Banks’ overdraft fees round-up

21 January 2008

There are many different reasons for choosing a current account but if you are concerned about going overdrawn and don’t want to be hit with a penalty then investigating banks’ policies on overdraft charges is a good idea.

When looking a different bank accounts there are three overdraft related penalties to take into consideration. Firstly, the one-off fee for going overdrawn without permission when the bank allows the payment (known as the overdraft fee) and secondly the charge for bounced payments that are refused by the bank. Finally, you should consider the Equivalent Annual Rate (EAR) which is the amount of interest you will be charged on your overdraft over a one-year period.

Most banks and building societies charge a monthly fee if you go overdrawn. 

Abbey’s current account has a tiered fee system based on the amount by which you are overdrawn. If you are overdrawn by £9.99 or less then you will have to pay a £5 fee. However, if you are over £30 overdrawn then this fee will increase to £35. Abbey’s interest rate on unauthorised overdrafts is 28.7% EAR.

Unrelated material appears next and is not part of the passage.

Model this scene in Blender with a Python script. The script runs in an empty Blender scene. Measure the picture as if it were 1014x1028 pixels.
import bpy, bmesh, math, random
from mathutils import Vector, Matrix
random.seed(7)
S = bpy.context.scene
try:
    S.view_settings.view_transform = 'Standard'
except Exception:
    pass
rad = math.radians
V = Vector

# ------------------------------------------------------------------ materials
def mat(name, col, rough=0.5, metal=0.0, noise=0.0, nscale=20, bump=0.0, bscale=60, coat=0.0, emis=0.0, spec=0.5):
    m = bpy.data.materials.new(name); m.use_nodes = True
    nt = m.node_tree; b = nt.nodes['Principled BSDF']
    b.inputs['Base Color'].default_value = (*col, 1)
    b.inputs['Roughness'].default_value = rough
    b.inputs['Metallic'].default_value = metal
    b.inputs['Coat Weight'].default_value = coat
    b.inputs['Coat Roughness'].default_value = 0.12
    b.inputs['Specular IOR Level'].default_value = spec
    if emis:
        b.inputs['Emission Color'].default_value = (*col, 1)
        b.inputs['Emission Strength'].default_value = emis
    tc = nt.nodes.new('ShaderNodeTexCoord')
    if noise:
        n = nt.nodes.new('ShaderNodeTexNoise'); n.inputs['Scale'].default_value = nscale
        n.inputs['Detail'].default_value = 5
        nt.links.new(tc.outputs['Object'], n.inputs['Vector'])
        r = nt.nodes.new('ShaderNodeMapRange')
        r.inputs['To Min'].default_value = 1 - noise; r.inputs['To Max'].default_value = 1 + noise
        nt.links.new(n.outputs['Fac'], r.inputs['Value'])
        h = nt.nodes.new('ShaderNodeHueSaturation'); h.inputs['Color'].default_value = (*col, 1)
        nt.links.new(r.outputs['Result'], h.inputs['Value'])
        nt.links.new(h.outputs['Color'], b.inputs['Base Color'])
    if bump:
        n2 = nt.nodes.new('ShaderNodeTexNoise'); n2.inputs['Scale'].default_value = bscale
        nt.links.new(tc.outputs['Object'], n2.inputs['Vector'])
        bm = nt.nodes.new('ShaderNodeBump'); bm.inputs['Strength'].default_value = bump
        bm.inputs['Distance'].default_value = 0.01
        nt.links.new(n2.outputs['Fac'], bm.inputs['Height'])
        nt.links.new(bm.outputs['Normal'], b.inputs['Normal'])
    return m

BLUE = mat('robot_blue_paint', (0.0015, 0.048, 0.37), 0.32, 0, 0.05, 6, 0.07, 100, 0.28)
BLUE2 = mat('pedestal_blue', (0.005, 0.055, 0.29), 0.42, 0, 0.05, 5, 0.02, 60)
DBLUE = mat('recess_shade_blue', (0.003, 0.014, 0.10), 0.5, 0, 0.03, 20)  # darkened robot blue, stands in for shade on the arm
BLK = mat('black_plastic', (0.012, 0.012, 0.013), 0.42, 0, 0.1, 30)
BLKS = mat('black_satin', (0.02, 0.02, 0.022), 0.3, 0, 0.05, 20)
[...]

Halifax’s Moneyback account has a £28 monthly penalty for going overdrawn. You will also be charged 28.8% EAR on the amount you are overdrawn for doing so, making this an expensive way to borrow. Bounced payments will also set you back £35 per item.

Intelligent Finance, which like Halifax is part of the HBOS group, also has a £28 overdraft fee on its current account. However, you only have to pay this if you go overdrawn more than once in a month for more than 24 hours. IF’s EAR on overdrafts is 25.25% and it also charges £30 for bounced payments.

The overdraft fee on Norwich & Peterborough Building Society's Gold Current Account is slightly cheaper at £23 a month and its overdraft EAR is 24.9%. A bounced payment will set you back £29.50.

Nationwide’s FlexAccount has an unauthorised overdraft penalty of £20 and an EAR of 24.9%. Its bounced payment charge is £21.59.

HSBC has what it calls a “fair fees policy” on its current accounts. This means that if you are overdrawn by less than £10 you will not face any fee. If you go overdrawn by more than this amount but the funds are repaid within the same day, again you will not have to pay a fee. But in all other cases you will be charged a fee equal to amount you have gone overdrawn by.

This means that if you are only £15 overdrawn you will pay £15. But if you go into the red by a larger amount then your fee will equal this.

One of the steepest overdraft fees is from Barclays. All its current accounts face a 27.5% EAR on unauthorised overdraft usage and a “Paid Referral Fee” of £30 per day if you are more than £5 overdrawn. This fee is, however, capped at £90 a month.

Lloyd’s TSB charges its customers a £15 monthly fee for going overdrawn without permission as well as a variable daily fee. If you have gone into the red by less than £25 then this daily fee will be £6, increasing to £15 a day if you between £25 - £100 overdrawn. If you are more than £100 overdrawn then this fee will increase to £20 a day.

This means that if you were more than £100 overdrawn for a full 31-day month then you would pay £635 in penalty fees.